Майор барон фон дер Бушэ закончил следующим образом:

«Некоторое время мы еще можем продолжать войну, наносить противнику тяжелые потери и опустошать оставляемую нами территорию, но выиграть этим мы уже ничего не можем. Это сознание и ход событий привели генерал-фельдмаршала и генерала Людендорфа к решению предложить его величеству прекратить войну, чтобы избежать дальнейших жертв со стороны германского народа и его союзников.

Великое германское наступление 15-го июля было немедленно приостановлено, как только выяснилось, что продолжение его находится в несоответствии с приносимыми жертвами, точно так же и теперь, когда выяснилось, что продолжение войны является безнадежным, надлежит решиться ее прекратить. Для этого время еще не упущено. Германская армия еще достаточно


656

сильна, чтобы удерживать противника в течение месяца, чтобы достигать местных успехов и требовать от Антанты новых жертв. Но каждый день приближает противника к его цели и уменьшает его склонность заключить приемлемый для нас мир.

Ввиду этого нельзя терять времени. Каждые 24 часа могут усугубить положение и шире открывают противнику глаза на нашу настоящую слабость.

Это могло бы повлиять самым нежелательным образом на шансы мира и на слагающуюся на войне обстановку. Ни армия, ни родина ничем не должны проявлять своей слабости. Одновременно с предложением мира, на родине должен быть образован единый фронт, который бы свидетельствовал о непреклонной воле продолжать войну, если противник не согласится на мир, или захочет навязать мир, унизительный для Германии.

Если же случится последнее, то стойкость армии будет зависеть вполне от стойкости родины и от того духа, который будет передавать родина армии».

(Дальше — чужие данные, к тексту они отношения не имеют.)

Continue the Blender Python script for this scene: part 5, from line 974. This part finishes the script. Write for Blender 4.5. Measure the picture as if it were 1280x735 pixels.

Майор барон фон дер Бушэ в своем докладе описал мою программу и мой образ мыслей не только депутатам рейхстага, но также новому правительству, которое должно было выйти из их рядов. Солдат, который в течение четырех лет ведет тяжелую борьбу, располагая недостаточными средствами, не восприимчив к опасности, но иначе рассуждает человек, которому неожиданно раскрывают глаза на все эти величайшие трудности.

Я в течение двух лет писал правительству о недостаточности пополнений. Закон о вспомогательной службе и мои старания изменить его в сторону все большего использования женского труда, а также мои настояния о преследовании на родине уклоняющихся и дезертиров, были глубоко обоснованы не только программой Гинденбурга, но и недостатком людей на фронте. Все то, на чем я настаивал в целях поднятия духовной боеспособности германского народа, составляло чрезвычайно важные вопросы для ведения войны, и за разрешение их имперский канцлер нес ответственность перед всем народом. Здесь все находилось в теснейшей связи: если бы настроение было твердым, то уклоняющиеся и дезертиры оставались бы на фронте, опротестованные охотнее бы освобождались на родине, недостаток в пополнении выступал бы менее ярко, и легко бы преодолевались моральные потрясения боя. Имперские канцлеры не обратились с этими мыслями


657

к рейхстагу, являвшемуся представителем германского народа, хотя верховное командование настоятельно их об этом просило.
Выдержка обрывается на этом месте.